Death Penalty Repeal Bill To Be Proposed In Wyoming Legislature
Wyoming Rep. Jared Olsen (R-Laramie County) said Thursday that conservatives should be concerned about the death penalty on several grounds, including a desire for limited government as well as fiscal and moral concerns.
Olsen made the comments at the formal launch of the Wyoming Chapter of Conservatives Concerned About the Death Penalty (CCATDP) at the Laramie County Library on Thursday morning.
Olsen said conservatives ''have a hard time trusting the government to fill potholes or deliver the mail," so they should be more concerned about its ability to decide whether people should live or die. He went on to say that it costs Wyoming $2.5 million every year to maintain the ability to execute people for crimes, even though the death penalty is seldom used in the state.
Wyoming has not put anyone to death since Mark Hopkinsin was executed in 1992.
Olsen said Wyoming continues to face budget challenges in part because ''coal is going away. It just is,'' and revenues are likely to remain tight. Olsen, who sponsored a bill in the 2019 legislative session to abolish the death penalty, says he and others will be putting forward a similar bill in the upcoming 2020 session.
Since the 2020 Wyoming Legislative session will be a budget session, it will take a 2/3 majority vote to introduce a non-budget bill for consideration. In the Wyoming House that means it will take 40 votes to introduce a death penalty repeal bill. Olsen says he belives supporters have 39 votes lined up so far.
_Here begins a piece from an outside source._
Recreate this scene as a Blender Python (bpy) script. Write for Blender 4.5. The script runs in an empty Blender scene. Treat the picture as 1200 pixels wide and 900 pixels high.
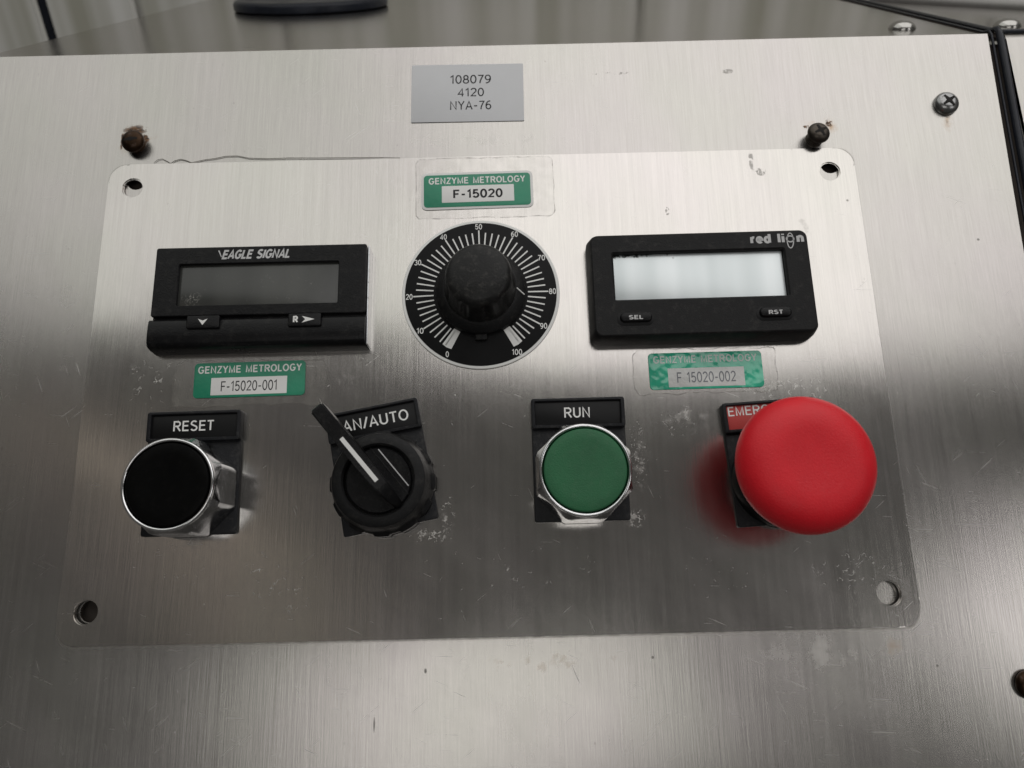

At Thursday's event, Kylie Taylor, Wyoming Coordinator for the CCATDP, said 165 death row inmates in the United States since 1973 have been exonerated before they could be executed, raising the specter that innocent people inevitably will be executed. Taylor also said it's morally inconsistent for people to oppose abortion but support the death penalty, even though many conservatives hold those positions.
Rep. Olsen will appear on the ''Weekend in Wyoming' program on KGAB radio at 12:00 PM Saturday to discuss his opposition to the death penalty.